A politically most incorrect truth about childcare
There’s a wave, a surge perhaps, of muttering about the cost of childcare in Britain today:
Somehow we have ended up with a system that’s too expensive for parents (especially single parents) but not lucrative enough to pay staff properly, plus a hidden drag on the economy, as parents reduce their hours because they can’t afford a full-time nursery place. A staggering 94% of those changing their working patterns after having children say childcare costs were a factor; surprise surprise, women were more likely than men to say they’d be more senior or better paid if it wasn’t for childcare considerations.
There’s no money to fix this, obviously; there’s never any money, unless of course the right people start asking.

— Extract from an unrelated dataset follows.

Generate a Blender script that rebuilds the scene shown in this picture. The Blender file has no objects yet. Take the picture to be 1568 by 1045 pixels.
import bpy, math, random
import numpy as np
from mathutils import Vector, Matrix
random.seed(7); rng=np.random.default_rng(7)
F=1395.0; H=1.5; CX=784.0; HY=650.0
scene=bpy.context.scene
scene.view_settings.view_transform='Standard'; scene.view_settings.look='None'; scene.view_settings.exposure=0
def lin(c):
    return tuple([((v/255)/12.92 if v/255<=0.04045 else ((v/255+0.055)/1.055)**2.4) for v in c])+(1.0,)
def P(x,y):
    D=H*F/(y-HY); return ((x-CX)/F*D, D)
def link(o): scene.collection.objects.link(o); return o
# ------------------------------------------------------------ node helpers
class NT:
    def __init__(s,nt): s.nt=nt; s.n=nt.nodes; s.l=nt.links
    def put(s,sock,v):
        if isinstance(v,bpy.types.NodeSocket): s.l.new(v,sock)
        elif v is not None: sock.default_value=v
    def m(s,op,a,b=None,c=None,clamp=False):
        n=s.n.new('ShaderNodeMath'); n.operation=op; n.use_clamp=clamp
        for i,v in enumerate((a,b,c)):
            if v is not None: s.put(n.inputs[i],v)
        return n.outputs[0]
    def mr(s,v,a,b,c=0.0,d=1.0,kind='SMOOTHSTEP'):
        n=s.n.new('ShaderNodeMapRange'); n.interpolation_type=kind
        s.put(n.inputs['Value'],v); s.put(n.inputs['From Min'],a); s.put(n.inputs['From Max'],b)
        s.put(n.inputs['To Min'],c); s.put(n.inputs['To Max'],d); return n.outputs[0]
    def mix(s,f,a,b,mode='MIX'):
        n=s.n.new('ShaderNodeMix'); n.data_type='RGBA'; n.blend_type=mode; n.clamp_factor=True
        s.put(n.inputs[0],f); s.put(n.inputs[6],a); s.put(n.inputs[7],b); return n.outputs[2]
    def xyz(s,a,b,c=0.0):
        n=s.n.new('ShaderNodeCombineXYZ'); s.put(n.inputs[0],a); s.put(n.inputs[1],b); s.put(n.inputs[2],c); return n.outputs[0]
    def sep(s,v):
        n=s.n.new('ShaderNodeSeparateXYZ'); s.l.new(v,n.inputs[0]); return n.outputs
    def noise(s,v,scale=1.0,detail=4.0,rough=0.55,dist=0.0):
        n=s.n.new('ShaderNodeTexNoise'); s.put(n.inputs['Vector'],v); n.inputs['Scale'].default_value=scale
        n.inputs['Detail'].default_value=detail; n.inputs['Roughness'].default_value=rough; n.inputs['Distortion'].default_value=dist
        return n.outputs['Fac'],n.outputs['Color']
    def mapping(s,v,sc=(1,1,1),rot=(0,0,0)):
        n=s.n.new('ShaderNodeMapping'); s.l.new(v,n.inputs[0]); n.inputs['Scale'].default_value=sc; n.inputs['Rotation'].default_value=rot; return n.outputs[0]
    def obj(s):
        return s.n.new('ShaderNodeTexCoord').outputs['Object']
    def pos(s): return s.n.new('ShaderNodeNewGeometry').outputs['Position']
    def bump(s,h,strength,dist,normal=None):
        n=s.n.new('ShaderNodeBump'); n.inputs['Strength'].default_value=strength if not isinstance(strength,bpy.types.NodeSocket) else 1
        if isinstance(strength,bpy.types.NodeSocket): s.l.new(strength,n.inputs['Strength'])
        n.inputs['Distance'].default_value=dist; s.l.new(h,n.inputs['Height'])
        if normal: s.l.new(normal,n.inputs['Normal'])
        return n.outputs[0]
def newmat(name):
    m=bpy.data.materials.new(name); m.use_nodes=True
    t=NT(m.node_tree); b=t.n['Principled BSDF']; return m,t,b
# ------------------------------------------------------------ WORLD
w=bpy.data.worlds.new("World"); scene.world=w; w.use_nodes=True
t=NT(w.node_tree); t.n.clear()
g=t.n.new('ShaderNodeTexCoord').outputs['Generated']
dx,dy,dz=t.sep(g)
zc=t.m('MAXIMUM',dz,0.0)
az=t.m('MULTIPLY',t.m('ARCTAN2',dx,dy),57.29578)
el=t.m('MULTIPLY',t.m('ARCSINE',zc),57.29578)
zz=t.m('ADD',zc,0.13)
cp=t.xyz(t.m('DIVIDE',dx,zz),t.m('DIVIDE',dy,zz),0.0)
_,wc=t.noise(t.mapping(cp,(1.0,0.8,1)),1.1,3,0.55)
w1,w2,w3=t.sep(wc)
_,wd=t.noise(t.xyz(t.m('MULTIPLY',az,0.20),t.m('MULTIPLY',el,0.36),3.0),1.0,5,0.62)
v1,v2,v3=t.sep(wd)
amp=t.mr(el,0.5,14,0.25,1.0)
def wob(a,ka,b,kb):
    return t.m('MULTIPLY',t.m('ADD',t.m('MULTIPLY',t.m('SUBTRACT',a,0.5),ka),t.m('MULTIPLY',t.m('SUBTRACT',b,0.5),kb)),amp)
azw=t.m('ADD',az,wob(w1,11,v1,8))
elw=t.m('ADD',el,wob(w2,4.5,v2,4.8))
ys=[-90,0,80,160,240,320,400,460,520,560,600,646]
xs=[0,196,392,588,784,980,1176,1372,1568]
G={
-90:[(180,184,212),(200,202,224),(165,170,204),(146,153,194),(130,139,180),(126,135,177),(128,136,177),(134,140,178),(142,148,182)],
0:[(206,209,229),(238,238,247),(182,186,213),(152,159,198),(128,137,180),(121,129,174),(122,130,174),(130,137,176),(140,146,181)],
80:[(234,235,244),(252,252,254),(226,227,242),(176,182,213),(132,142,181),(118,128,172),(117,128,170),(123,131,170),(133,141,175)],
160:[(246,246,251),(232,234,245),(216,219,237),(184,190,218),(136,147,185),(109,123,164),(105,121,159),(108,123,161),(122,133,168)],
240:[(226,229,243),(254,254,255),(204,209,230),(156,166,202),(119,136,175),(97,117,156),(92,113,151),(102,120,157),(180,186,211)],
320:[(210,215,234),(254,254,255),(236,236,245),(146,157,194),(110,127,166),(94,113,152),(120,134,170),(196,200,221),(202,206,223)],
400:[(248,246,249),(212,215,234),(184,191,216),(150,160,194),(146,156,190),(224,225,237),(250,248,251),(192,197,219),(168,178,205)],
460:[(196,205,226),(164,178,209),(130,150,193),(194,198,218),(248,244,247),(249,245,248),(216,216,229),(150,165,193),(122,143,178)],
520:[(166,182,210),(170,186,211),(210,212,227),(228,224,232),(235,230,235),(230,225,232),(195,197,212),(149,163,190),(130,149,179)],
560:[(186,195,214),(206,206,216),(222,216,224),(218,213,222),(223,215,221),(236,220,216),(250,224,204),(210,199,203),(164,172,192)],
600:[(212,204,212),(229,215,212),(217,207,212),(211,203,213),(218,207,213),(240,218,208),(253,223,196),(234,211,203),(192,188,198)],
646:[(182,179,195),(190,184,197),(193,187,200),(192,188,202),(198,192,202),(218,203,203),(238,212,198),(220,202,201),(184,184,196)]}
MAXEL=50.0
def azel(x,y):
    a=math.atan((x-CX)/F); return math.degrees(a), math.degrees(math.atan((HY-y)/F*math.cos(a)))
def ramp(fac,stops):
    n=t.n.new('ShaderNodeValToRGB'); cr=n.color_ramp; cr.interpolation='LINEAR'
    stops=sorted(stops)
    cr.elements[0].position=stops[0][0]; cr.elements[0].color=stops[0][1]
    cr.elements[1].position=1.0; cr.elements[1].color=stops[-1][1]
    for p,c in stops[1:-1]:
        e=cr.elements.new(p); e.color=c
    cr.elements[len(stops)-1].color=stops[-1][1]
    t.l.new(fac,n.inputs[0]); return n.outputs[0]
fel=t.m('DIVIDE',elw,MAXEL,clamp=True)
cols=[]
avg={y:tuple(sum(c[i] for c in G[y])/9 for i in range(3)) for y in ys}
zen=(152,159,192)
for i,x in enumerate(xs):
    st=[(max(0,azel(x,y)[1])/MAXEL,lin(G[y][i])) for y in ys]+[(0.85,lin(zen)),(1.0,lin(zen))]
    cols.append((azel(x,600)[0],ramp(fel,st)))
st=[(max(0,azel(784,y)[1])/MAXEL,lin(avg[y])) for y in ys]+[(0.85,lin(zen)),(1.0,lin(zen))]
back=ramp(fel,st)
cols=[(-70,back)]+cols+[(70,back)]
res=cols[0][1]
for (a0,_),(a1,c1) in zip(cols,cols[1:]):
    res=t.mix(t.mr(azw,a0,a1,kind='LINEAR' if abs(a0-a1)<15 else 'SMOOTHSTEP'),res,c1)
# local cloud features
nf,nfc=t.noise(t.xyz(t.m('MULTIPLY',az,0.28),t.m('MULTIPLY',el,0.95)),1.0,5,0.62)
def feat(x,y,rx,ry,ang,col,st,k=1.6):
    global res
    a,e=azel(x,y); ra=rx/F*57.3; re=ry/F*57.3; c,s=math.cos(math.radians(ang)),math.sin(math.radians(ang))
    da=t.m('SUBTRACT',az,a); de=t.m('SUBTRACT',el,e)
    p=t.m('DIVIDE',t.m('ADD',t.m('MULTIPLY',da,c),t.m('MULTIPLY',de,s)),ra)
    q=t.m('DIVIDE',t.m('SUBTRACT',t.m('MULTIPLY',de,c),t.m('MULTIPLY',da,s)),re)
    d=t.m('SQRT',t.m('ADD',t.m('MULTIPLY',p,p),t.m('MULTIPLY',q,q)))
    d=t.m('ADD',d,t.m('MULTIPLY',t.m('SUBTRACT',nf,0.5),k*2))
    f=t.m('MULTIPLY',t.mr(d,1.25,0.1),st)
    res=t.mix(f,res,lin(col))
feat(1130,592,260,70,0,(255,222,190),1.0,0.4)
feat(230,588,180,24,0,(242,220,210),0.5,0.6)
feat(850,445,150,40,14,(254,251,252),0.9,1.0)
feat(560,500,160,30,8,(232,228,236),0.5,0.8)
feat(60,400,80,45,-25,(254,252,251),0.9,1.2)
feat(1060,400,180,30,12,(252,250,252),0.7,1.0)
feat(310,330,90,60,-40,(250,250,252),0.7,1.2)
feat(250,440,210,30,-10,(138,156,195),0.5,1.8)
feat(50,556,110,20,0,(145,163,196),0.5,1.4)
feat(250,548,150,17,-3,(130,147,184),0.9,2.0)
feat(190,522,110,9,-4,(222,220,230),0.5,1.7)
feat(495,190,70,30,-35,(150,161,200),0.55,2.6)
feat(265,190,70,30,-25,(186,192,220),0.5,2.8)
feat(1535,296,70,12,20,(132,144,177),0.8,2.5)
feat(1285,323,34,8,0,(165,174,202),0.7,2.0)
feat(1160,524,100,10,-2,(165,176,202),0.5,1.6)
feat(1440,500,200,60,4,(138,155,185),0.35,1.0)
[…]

This isn’t a problem that money can fix. Price are prices and they are information. We might not like that information, we might decide we’re going to ignore it but that information is still there in those prices.
Childcare is expensive to provide. So, childcare is expensive. It’s even true that childcare is more expensive than the income to be earned by doing something else. Or at least this is true for some number of people.
OK, childcare is more expensive than the income that can be earned by doing something else then. That’s just real world information that we’re being provided with by that price system. Deciding that we’re going to hide that by putting the cost onto the taxpayer doesn’t change that base fact.
This leaves us with two possible solutions. Either some people should stop doing that other thing of lower value and take care of their own children, or we should make childcare itself cheaper. No, not simply shift the cost elsewhere, but actually make it cheaper - kill some of the regulatory burden perhaps. That cost shifting, from the person doing the lower value work, doesn’t change the fact that it is lower value work they’re doing.
The very definition of wealth creation is that economic resources - of which labour is one - move from lower to higher value uses. If a job produces less income than the cost of the childcare required to do it then the childcare is the higher valued use of that labour. Society as a whole, let alone the individual concerned, is made richer by the childcare being done directly.
We do have a certain suspicion here. Most ungallant of us and all that but there we are. Those whose alternative labour really is of less value than their own childcare tend to do their own childcare. There are then those whose market labour is worth more than their childcare costs. Say, those who write for national newspapers. But those on the right end of that price information would still prefer that the rest of us pick up their costs. Because who wouldn’t? Or, as we could put it, the taxpayer should pay childcare costs to solve that servant problem for the professional middle classes.